Pick n Pay’s online platform has managed to stay in the black for a second year running, yet the pace of growth is beginning to feel the pressure of a market‑dominated rival. In the 52‑week period ending 1 March 2026 the retailer posted a 32.7% year‑on‑year increase in online turnover, with its refreshed asap! app, the Mr D offering on Takealot’s platform and the PnP Groceries service together delivering a 37.6% surge. The numbers signal that the revamp of its digital storefronts last year is still paying dividends, even as the climb slows compared with the previous cycle.
“The rollout of the next‑generation asap! app in April 2025 was a key enabler of new customer acquisition and retention,” explained Sean Summers, Pick n Pay CEO, highlighting the introduction of Smart Shopper rewards, richer value‑added services and a more intuitive user experience. He added that the platform now lets shoppers schedule deliveries and pick their preferred fulfilment store, a flexibility that has helped keep the online unit profitable for two consecutive years.

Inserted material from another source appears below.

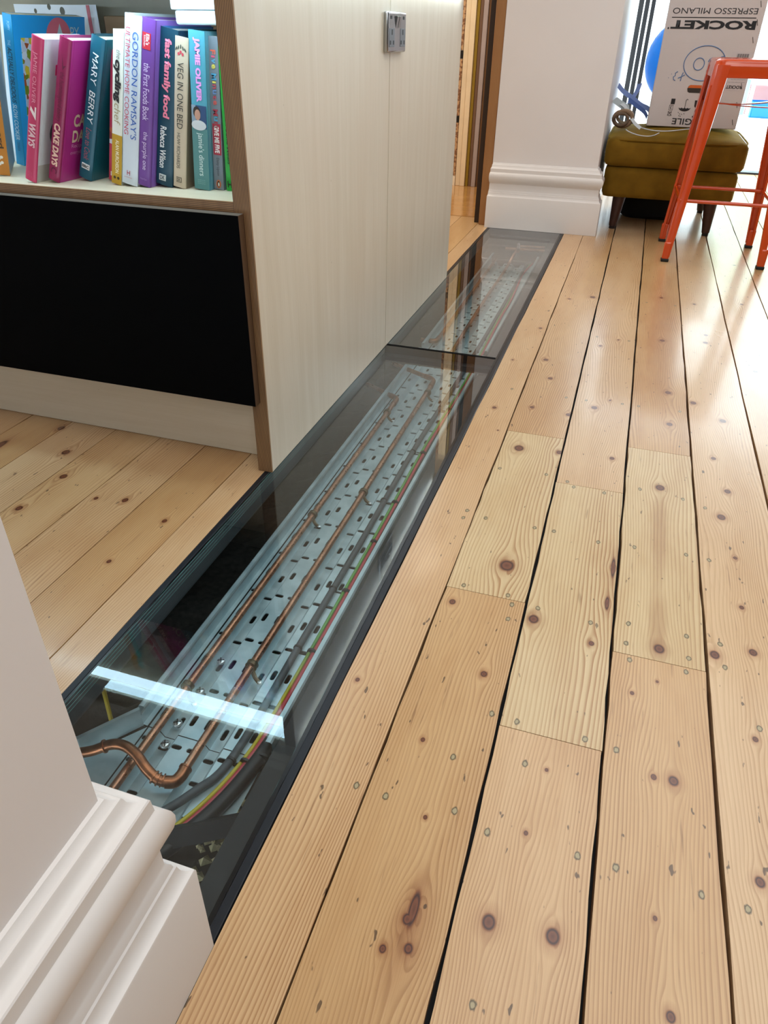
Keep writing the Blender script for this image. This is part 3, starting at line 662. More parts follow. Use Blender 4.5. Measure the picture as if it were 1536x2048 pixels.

Despite the upbeat headline, the growth rate has slipped from the 44.6% recorded a year earlier. Interim figures already hinted at the slowdown, showing 34.4% online turnover growth in the six months to 31 August 2025. The retailer, like most South African chains, continues to report only percentage changes for its e‑commerce metrics, withholding absolute rand figures for revenue or profit. By contrast, rival Checkers Sixty60 disclosed a R11.9‑billion turnover for the six months to 28 December 2025, a 34.6% rise that now accounts for 10.3% of Shoprite’s South African supermarket revenue.
Pick n Pay online growth versus Sixty60 scale
| Metric | Pick n Pay (asap! & partners) | Checkers Sixty60 |
|---|---|---|
| Stores feeding online orders | 620+ (net +20 since 2025) | ~875 |
| Active delivery drivers | 2 500+ | ~10 000 (Pingo) |
| Cumulative orders processed | Not disclosed | 100 million+ |
| Online turnover growth (YoY) | 32.7% (full year) | 34.6% (six‑month) |
| Profitability status | Profitable (2nd year) | Profitable (unspecified) |
The table makes clear that Sixty60 is operating on a markedly larger footprint, with almost three times the driver network and a broader store base. While Pick n Pay’s growth remains healthy, the scale gap is widening, a fact that will likely shape strategic decisions in the months ahead.
Beyond the digital arena, the broader Pick n Pay group posted modest overall performance. Group turnover nudged up 1% year‑on‑year to R120.3 billion, translating to a 3.4% rise on a pro‑forma 52‑week basis after accounting for a 53‑week FY 2025. Trading profit, however, slipped 4.2% to R1.69 billion, and the company recorded a headline loss of R386 million, equating to R0.5258 per share.
In a bid to inject fresh capital into its turnaround plan, Pick n Pay finalised a R4.7 billion accelerated book‑build last week, divesting 12.5% of its stake in Boxer Retail and reducing its holding from 65.6% to 53.1%. The proceeds, combined with R2.4 billion of net cash already on the books, are earmarked for revitalising the retail segment and narrowing the digital divide with Sixty60.
The retailer’s strategy hinges on leveraging technology to boost efficiency and customer loyalty. The next‑gen asap! app now integrates clothing lines, nudging the platform toward a “super‑app” model that could capture more wallet share. Yet the slowdown in online growth suggests that simply adding features may not be enough; scale and execution remain decisive factors.
Overall, Pick n Pay’s online business is holding its profit line while navigating a tougher growth environment. The gap with Sixty60 is widening, and the upcoming capital infusion will test whether the group can convert digital upgrades into the market share needed to keep pace with South Africa’s e‑commerce front‑runners.